With that aside, the focus and priorities highlighted by Kendall, Allvin and Saltzman echoed the ones that have been voiced before. That the services must modernize to account for and meet China’s actions and its growing military and position the services to meet the challenge. The three leaders provided insight and analysis on the Department’s recently released $217.5 billion budget request for the 2025 fiscal year which begins October 1. They spoke about the trade-offs that were made and how the spending fits into the nation’s larger national security strategy and why having a new budget in place on time is critical.  


“The simultaneous demands of strategic competition with an aggressive and increasingly capable (China) and persistent, acute threats from around the globe require the Air Force to maximize the readiness of today’s forces, while adapting our structures and processes to offer the best opportunity to prevail in an environment of enduring great power competition,” Allvin said, adding, “Time is not on our side.” 


In describing the plans and needs for space, Saltzman was as clear and emphatic as he was in early congressional appearances. He also highlighted a new strategy the Space Force recently unveiled to better use commercial space firms to help the service achieve missions and develop new, more sophisticated equipment faster. Lawmakers offered general praise for the effort. 


“Against a near-peer adversary, space superiority is the linchpin.  Without it, we cannot deter conflict.  Without it, we cannot provide vital effects.  Without it, we cannot protect the joint force.  Until we have built the infrastructure to achieve space superiority, the Space Force is a work in progress,” he said. 


For space, Saltzman said, “Our budget request is designed to build, train and equip the forces we need to perform each activity, preserving freedom of action in space while deterring and denying adversarial objectives.” 

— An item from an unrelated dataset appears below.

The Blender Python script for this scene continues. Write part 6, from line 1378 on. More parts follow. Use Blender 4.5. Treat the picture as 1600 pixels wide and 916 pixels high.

As is typical, questions from lawmakers during the House hearing, which lasted nearly 2 ½ hours, were varied and diverse, touching on topics ranging from the utility of a three-legged nuclear deterrent to mission capable rates for the frontline F-35 fighter, to the analysis driving decisions to divest planes and platforms to changes in recruiting and retention. From the two hearings this week came questions about diversity and equality programs, the Space Force’s plans for space functions currently assigned within the Air National Guard, and more local concerns such as plans for bases in Michigan and Nebraska. 


Kendall said the nuclear triad of land based ballistic missiles, submarine launched missiles and, finally, weapons attached to aircraft remains a valid approach. That system, he said, ensures the U.S. retains the ability to respond if needed and that certainty underwrites nuclear deterrence that has been successful for generations. 


In response to repeated questions about Space Force’s preference to transition Guardsmen to part-time Guardian positions within the Space Force in place of creating a Space National Guard, Kendall said the vigorous debate was out of proportion to the actual effect since only an estimated 600 personnel would be affected.  


Additionally, he said that the personnel would operate much like they would if in the National Guard and that using a new law approved last year is more effective and efficient. 


“It’s a shame this has become politicized,” Kendall said, noting that the law Congress approved last year gives Space Force flexibility in managing part time Guardians while avoiding additional bureaucracy and overhead.